Crowd Machine Crypto Hackers Who Stole $14 Million Get Arrested for Theft in Oklahoma


Two Arrested in Suspected $14 Million Crypto Theft

This week, two men were arrested in Oklahoma for allegedly stealing $14 million from a San Jose Crowd Machine.

The alleged thieves, Fletcher Robert Childers and Joseph Harris are originally from Missouri. The theft occurred in California and was reported by the machine’s company to the California computer crimes task force on September 22. Court documents allege that the men accomplished the hack through a SIM swap, which allows the hackers to steal a person’s mobile phone number and identity.

By the time the company reported the hack, the men were already in Oklahoma. As a result, a search warrant was filed in Oklahoma County.

Crowd Machine discussed the theft online, stating that access to its crypto wallet was compromised and that its Crowd Machine tokens were compromised. The platform also reported that most exchanges have suspended trading of its cryptocurrency and recommended that people cease purchasing its tokens until the end of the investigation.

According to Coindesk, the hack has caused one billion tokens to be transferred from the exchange. Further, Coinmarketcap.com reported that, as of Friday, Crowd Machine had a market capitalization of $1.12 million with 470 market tokens in circulation. This is in comparison to BTC, which has $114.8 billion and 17 million, respectively.

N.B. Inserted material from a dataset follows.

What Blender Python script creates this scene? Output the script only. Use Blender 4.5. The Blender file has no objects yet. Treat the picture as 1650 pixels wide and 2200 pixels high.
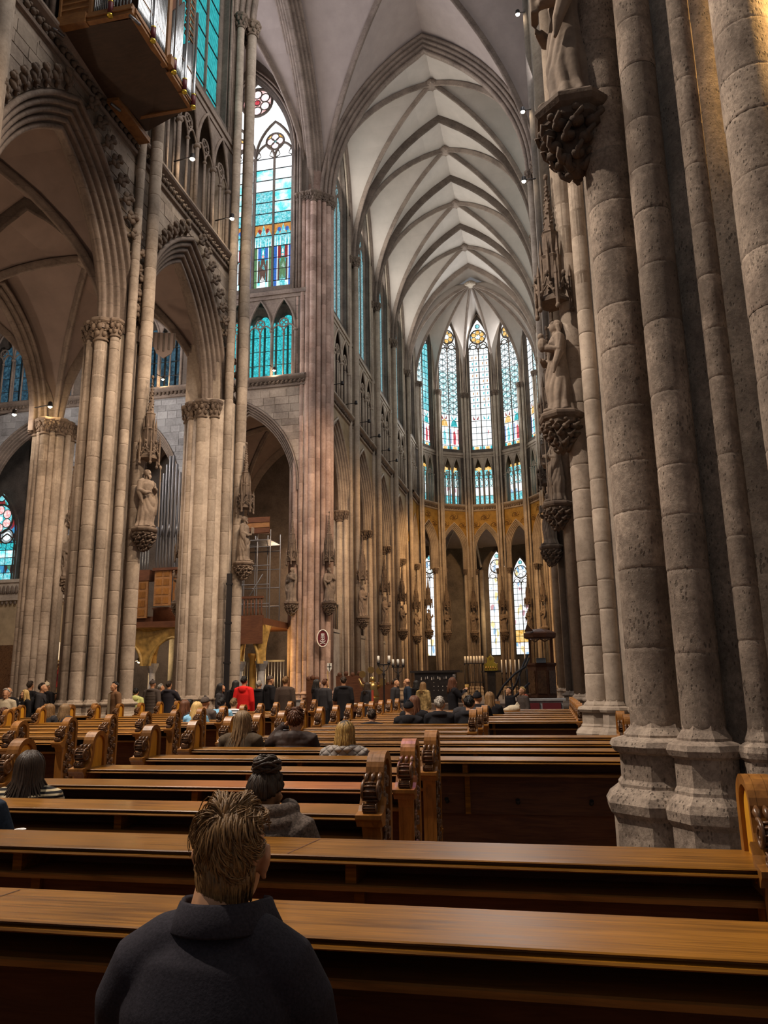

The platform’s owner, Craig Sproule, wrote on his blog that the platform will honor the purchase of stolen tokens, by those not involved. In his words,

“The criminal investigation is ongoing so we’re not in a position to comment other than to confirm that two arrests have been made. We’re working closely with law enforcement agencies to help with the ongoing investigation.”

The platform further added, “The victim, who had $14 million stolen by the occupant of the hotel room had also been receiving taunting e-mails from the suspect. The suspect is also actively laundering the cryptocurrency through several different exchanges, some of which are not located in the United States.”

Court documents elaborate that investigators discovered the victim’s cell phone account was transferred to another device in an area near SpringHill Suites Hotel. Secret Service agents, by way of surveillance footage, determined the cell phone was purchased at a nearby Walmart.

Law enforcement, in regard to the search warrants, stated that they “must be served quickly and with as much surprise to the suspect as possible.”